A todo esto mucho tiene que decir la alcaldesa Claudia Sheinbaum, científica galardonada en el pasado con el Premio Nobel de la Paz por las investigaciones que su grupo de trabajo realizó sobre el Cambio Climático. Su llegada era vista por los ecologistas como un halo de esperanza para enfrentar, de una vez por todas, los muchos problemas que afectan a la capital en esta materia. Lamentablemente su desempeño hasta la fecha ha dejado mucho que desear.
Entre sus primeras medidas, modificó la regulación de tráfico para hacerla más laxa provocando, según varios expertos, que 200.000 vehículos adicionales se añadan al tráfico habitual de la ciudad. Sus efectos no han tardado en hacerse evidentes y, en lo que llevamos de 2019, ya se han duplicado el número de contingencias ambientales que vivió la Ciudad de México durante todo el 2018. Incluso poblaciones vecinas, como las de Pachuca o Puebla, han tenido que activar este mecanismo por primera vez en su historia. No es que ya nos ahoguemos nosotros en este caldo atmosférico tóxico, sino que también lo exportamos a otros lugares.
Varios ciudadanos se han organizado para llevar al gobierno capitalino a los tribunales por el nocivo cambio en la legislación que permite tener una “verificación light”. Y hasta ahora con buenos resultados: el pasado 6 de mayo, un juez federal falló a favor de los siete amparos ciudadanos emitiendo una orden de emergencia que obliga al gobierno de la ciudad a rectificar estos cambios.
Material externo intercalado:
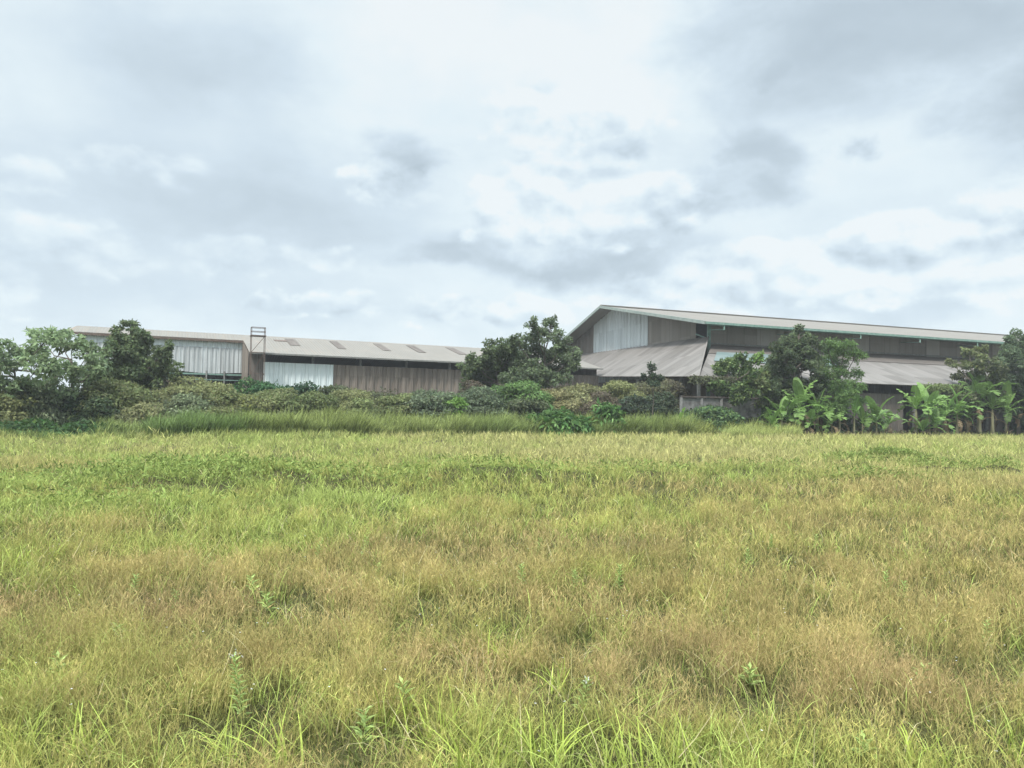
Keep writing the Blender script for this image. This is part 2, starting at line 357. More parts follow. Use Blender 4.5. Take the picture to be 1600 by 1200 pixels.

Mientras ese trámite avanza en los tribunales, la salud de los capitalinos seguirá sufriendo los efectos de la contaminación sin más ayuda que algunas recomendaciones y una mascarilla con la que tapar sus fosas respiratorias.
Si queremos que Ciudad de México deje de estar entre las 30 metrópolis más contaminadas del mundo la respuesta debe surgir de la sociedad civil, ya que, sin una presión fuerte hacia las autoridades, éstas nunca se tomarán en serio un problema tan difícil de resolver. En Europa ya se está actuando en este sentido, por ejemplo en mi natal Madrid, cuyo centro ya ha sido restringido al tráfico. Solo pueden acceder con vehículo los residentes, taxistas y autobuses públicos, el resto debe estacionar fuera de esa zona y moverse en transporte público. Puede ser molesto, pero a la larga es lo más sensato si queremos que la vida en las ciudades (cada vez más pobladas) pueda ser sostenible.
La capital mexicana debería seguir el ejemplo de su homóloga española, aunque se entiende que le tomará más tiempo por las condiciones que la rodean. Antes de llegar a ese punto, las autoridades capitalinas deberían valorar otras opciones como: renovar la flota de autobuses hacia otros más amigables con el entorno, reforestar la ciudad, instalar más carriles bici… Ejemplos hay muchos y los mejores los tienen los expertos, no los periodistas. Pero si me lo permiten, desde esta humilde tribuna, quisiera lanzar un mensaje de advertencia para que el aspecto que ha presentado estos días la capital, no se convierta en algo tan habitual que nos permita hablar (salvando las distancias) de un ‘Chernóbil mexicano’.